To my surprise, I discovered that the Catholic religion made sense.  In fact, it made more sense than the Protestant religions.  This only spurred me on to learn more.  I've been trying to learn more every year since.  The one real difference between Catholic doctrine and all other doctrines is that Catholic doctrine is simple and fits together like puzzle pieces.  All the other doctrines have to find nuances here and there and they have to cut some of the puzzle pieces to make them fit.


Yes, Myrna. I cannot believe the One, Holy, Universal Church is supposed to be so nuanced and subtle that only a handful of enlightened modern theologians can possibly understand it.

That's Gnosticism, pure and simple.

TKGS--everything you said, that's exactly what happened to me. When I started reading Traditional material everything began to make sense.

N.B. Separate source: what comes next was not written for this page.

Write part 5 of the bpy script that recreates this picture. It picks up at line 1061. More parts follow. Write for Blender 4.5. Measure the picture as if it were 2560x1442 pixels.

The Faith I had been raised with and had never understood suddenly made sense, so much sense in fact that I realized that no other explanation could possibly be true.

If Benedict were just another Joe Catholic in the Novus Ordo pews, I wouldn't be so upset by these posts, especially TKGS's in which he compares, blow by blow, the Eternal Teachings of Our Holy Church with the blithering modernist balderash of Benedict XVI. I would simply figure it was the musings of another confused, poorly catechised post-V2 victim.

But when it's the man whom 99% of all Catholics recognize as the "Holy Father"? Then what? Is he just another victim too, of modernist seminaries, liturgical experiments, indifferentist ecuмenism, and obfuscating superiors? To what extent can a man in his position be judged to be a mere "victim"?

I wish I knew. Or maybe I already do.

The Pope Doesnt believe in the Resurrection of the Body????
« Reply #304 on: November 04, 2010, 11:40:03 AM »
Quote
That's Gnosticism, pure and simple.


This may interest you.

There is a novus ordo priest in my diocese who has said that the sedevacantists are gnostic.  That was about three years ago.  Since then, others have jumped on the sede=gnostic bandwagon.  I have read others calling sedes gnostics on forums, as well as heard it on the bastion of orthodoxy radio show Catholic Answers.